O próprio presidente Lula é, em
parte, um produto desse laboratório paulistano. Há pelo menos
uma década prospera, entre os
empresários, tanto por marketing
quanto pela vontade de não viverem sitiados, a noção de responsabilidade pública.
Prosperou o princípio de que o
Brasil, sem investimentos em saúde, educação, cultura, lazer, além
de distribuição de renda e mais
empregos, passaria por um apagão social. As trevas são anunciadas diariamente nos índices, crescentes, de violência, mais especificamente pelos sequestros, ou em
assassinatos como o que ocorreu
na sexta passada com o rapper
Mauro Mateus dos Santos, conhecido como Sabotage.
Disseminou-se a visão de que o
governo é lerdo, na maioria das
vezes incompetente, tem pouco
dinheiro, e de que o papel da empresa vai além da geração de lucros. Redefiniu-se, assim, o conceito do que é público, entendido,
até pouco tempo, como o oficial.
Lula passou a ser aceitável pelo
empresariado e pela classe média
porque, ao aderir aos princípios
da economia de mercado, transmitiu a imagem de ser um líder
confiável para reduzir os riscos do
apagão social. Não é coincidência
que vários dirigentes de entidades
empresariais que ajudaram a difundir as noções do terceiro setor
estavam próximos ao PT.
O laboratório de tecnologia social de São Paulo consiste na
união entre a agilidade e a inventividade do setor privado -bancando experiências sociais- e os
governos, a única dimensão capaz de garantir uma escala de
atendimento.
Centenas de milhares de professores são anualmente treinados
por fundações ou institutos empresariais em parcerias com a
prefeitura e o governo estadual.
Todos os grandes centros culturais mantêm projetos para melhorar a educação, por meio de
concertos, exposições, filmes e peças de teatro.
Disseminam-se materiais didáticos e experiências curriculares
destinados a melhorar a qualidade de ensino.
São especialmente instigantes os
processos de recuperação do centro, atraindo investimentos públicos e privados.
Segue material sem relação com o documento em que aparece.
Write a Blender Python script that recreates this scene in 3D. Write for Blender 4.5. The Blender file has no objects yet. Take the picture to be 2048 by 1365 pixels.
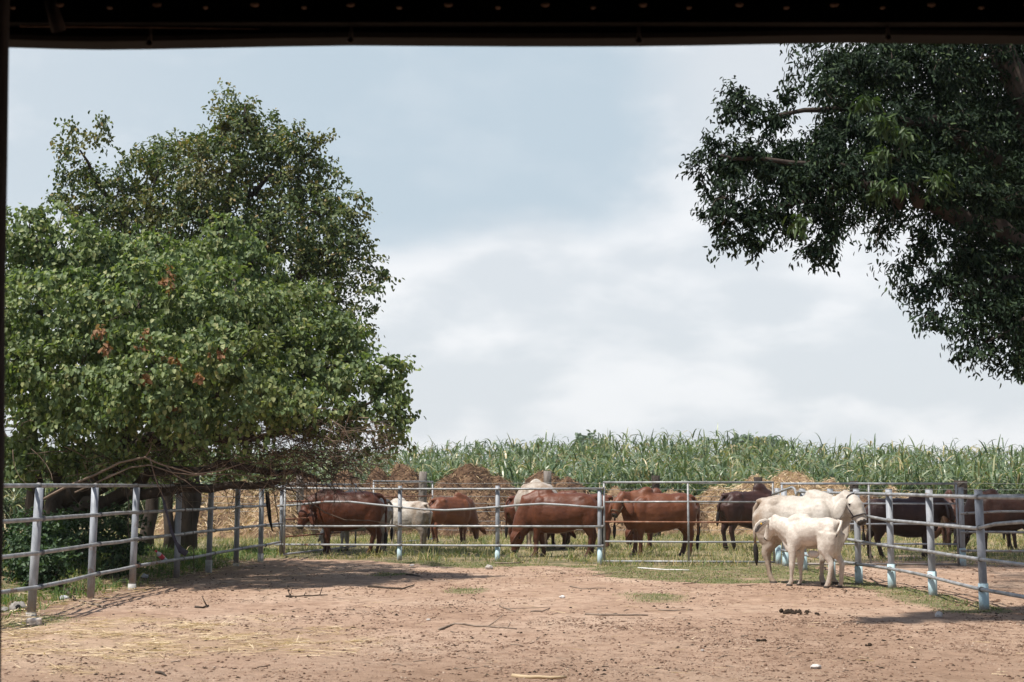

Toda a operação
começou justamente numa articulação comunitária, liderada
por empresas. O que se vê é um
movimento inédito de pessoas
voltando a morar no centro.
Programas na periferia da cidade combinam geração de renda,
educação e treinamento profissional. Juntam-se recursos federais,
estaduais e municipais, além de
empresas, universidades, ONGs e
entidades internacionais, para
montar modelos contra a inclusão. Além da unificação das bolsas de complementação de renda,
todas condicionadas a alguma
contrapartida, criam-se currículos, na busca de uma consistência
pedagógica.
Muitas dessas ações mais relevantes estão sendo documentadas e sistematizadas, além de terem os seus impactos avaliados,
por algumas das melhores cabeças pensantes da área social, nas
fundações, institutos e núcleos
universitários.
Entendo que as pessoas, mesmo
as que moram em São Paulo, digam que a minha visão é irrealista, poética, talvez o resultado de
um indigente provincianismo. É
tanto chavão negativo e rasteiro
sobre a capital paulista que se
imagina ser aqui um lugar condenado. Não sabem onde está a beleza da cidade.
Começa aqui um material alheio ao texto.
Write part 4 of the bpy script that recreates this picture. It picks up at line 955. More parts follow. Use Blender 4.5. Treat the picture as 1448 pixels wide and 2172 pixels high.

Começamos agora a contagem
regressiva para os 450 anos -esse
fato se prestará ao lançamento de
teses, estudos e livros sobre a cidade, num processo de autoconhecimento. E aí se verá com mais clareza que a cidade não é -nem de
longe- e nunca será o lugar mais
aprazível para se morar. Mas, para quem gosta de criatividade e
de inovação, é, certamente, o lugar mais interessante do Brasil.
P.S. - O mês de janeiro é, para
mim, sempre um marco de reflexão. Foi quando, há quatro anos,
deixei a cidade que considero a
mais interessante do planeta, Nova York, onde me sinto tão em casa como na Vila Madalena, bairro em que moro. Digo, sem exagero, que o laboratório social paulistano é tão ou mais instigante,
pelo menos para mim, do que o
laboratório nova-iorquino, talvez
por ser mais adaptado aos países
pobres e ainda mais repleto de desafios.